In early September 1945, an intelligence officer from the Russian embassy, Igor Gouzenko, and his family tramped around Ottawa for 2 days trying to get the Canadian police, journalists, and officials to believe that he was attempting to defect with proof of a Soviet spy ring operating in Canada.

Igor Gouzenko was born in 1919 at the start of the Russian Revolution and was drafted  into the Red Army during the Second World War. He became a cypher clerk for the GRU, the Soviet military intelligence agency, with a posting in Ottawa where he was to assist in a spy operation led by Colonel Nikolai Zabotin. Gouzenko and his wife were impressed by the freedom and prosperity of Canada and, when summoned back to Moscow, began to think of defecting. With a bundle of documents stolen from the embassy, and his wife carrying their small child, he made the rounds of the RCMP, the Ottawa Journal, and a magistrate’s court in an attempt to win sanctuary. The Mackenzie King government was suspicious and not interested in causing trouble with the Soviets but eventually agreed to take him in.

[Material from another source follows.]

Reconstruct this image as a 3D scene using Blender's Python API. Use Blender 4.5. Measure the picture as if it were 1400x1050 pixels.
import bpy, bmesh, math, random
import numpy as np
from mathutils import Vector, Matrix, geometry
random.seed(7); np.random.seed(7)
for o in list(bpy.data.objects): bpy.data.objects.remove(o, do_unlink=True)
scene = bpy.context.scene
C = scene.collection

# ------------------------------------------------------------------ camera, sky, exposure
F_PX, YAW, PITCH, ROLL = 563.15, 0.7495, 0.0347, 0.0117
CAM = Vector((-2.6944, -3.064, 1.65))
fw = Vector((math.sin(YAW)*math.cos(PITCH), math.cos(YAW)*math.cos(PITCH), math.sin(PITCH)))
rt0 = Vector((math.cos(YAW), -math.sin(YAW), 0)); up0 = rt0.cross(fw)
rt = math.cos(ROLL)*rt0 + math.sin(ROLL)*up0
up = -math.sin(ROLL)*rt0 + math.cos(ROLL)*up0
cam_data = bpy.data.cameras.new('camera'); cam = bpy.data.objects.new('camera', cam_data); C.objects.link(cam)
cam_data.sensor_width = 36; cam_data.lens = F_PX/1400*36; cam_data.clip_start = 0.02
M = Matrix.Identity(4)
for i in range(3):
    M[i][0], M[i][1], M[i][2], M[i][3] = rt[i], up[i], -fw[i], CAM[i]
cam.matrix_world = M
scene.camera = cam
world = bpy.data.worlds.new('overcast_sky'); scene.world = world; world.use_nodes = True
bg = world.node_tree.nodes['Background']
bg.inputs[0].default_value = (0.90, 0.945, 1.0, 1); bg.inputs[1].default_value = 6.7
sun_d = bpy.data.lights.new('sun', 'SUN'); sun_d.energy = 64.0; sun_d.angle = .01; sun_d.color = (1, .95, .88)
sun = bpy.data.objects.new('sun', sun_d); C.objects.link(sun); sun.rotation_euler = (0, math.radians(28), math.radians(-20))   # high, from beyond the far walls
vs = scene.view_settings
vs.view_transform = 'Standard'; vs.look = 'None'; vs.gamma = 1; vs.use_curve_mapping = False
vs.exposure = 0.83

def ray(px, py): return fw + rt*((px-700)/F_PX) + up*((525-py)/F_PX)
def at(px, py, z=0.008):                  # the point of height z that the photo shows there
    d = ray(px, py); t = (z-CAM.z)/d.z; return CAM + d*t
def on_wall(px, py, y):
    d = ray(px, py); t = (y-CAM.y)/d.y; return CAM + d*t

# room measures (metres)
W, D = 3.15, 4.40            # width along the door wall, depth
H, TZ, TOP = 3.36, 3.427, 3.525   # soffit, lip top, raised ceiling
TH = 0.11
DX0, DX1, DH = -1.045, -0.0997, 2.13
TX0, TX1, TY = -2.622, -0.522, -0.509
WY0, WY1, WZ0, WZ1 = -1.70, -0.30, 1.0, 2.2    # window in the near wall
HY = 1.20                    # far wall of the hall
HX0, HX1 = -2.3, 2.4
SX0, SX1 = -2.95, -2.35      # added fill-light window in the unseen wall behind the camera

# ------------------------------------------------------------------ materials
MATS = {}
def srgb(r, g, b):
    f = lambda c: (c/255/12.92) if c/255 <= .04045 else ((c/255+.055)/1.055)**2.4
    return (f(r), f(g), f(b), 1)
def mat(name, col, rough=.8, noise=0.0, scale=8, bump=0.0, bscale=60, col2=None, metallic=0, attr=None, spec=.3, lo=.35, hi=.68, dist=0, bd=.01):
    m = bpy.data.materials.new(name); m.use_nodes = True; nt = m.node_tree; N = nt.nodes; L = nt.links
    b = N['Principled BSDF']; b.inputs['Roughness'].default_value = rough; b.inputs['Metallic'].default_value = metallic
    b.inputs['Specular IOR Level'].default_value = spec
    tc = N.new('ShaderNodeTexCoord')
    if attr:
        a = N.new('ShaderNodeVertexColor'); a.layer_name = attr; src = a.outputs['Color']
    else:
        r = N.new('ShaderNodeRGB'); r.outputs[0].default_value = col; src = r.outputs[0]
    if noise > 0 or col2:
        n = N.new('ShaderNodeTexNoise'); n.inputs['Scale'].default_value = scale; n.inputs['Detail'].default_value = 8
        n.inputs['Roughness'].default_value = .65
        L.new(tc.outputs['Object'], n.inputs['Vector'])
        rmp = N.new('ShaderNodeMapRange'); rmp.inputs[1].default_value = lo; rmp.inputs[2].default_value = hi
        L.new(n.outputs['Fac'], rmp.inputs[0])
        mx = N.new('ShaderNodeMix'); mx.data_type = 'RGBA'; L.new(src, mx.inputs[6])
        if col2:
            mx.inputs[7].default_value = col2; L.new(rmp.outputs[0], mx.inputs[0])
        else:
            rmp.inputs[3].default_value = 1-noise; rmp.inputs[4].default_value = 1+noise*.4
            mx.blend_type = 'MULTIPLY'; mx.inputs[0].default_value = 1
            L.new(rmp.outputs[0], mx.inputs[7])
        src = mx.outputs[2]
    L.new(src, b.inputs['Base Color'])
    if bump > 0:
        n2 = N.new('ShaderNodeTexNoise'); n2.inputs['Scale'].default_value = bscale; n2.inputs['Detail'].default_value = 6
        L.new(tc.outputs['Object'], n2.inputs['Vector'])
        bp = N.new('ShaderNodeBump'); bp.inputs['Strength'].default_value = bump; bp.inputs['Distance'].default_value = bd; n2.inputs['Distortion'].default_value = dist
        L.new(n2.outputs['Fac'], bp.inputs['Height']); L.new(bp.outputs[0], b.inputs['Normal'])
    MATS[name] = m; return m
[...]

Gouzenko and his purloined files were able to convince the government that Russian intelligence had penetrated Canadian political and scientific circles in an attempt to gain atomic secrets. The resulting investigation saw 12 suspects, including a Montreal Progressive Labour member of Parliament (Fred Rose, Canada’s only Communist MP), a scientist, bureaucrats (some in the National Film Board) and some army officers arrested. In retaliation, Canada expelled Russian diplomats and removed our ambassador from Moscow until 1953.

Rose was sentenced to 6 years in jail and died eventually in Poland where he had been born; Gouzenko was given a new identity (in public appearances such as the television quiz show Front Page Challenge he always wore a hood) and police protection. He eventually became an author and won a Governor-General’s prize for a 1954 novel. He died in a Toronto suburb in 1982.

The Gouzenko revelations led to further investigations of Soviet spying in the USA and Britain and helped to begin the period of frosty relations known as the Cold War.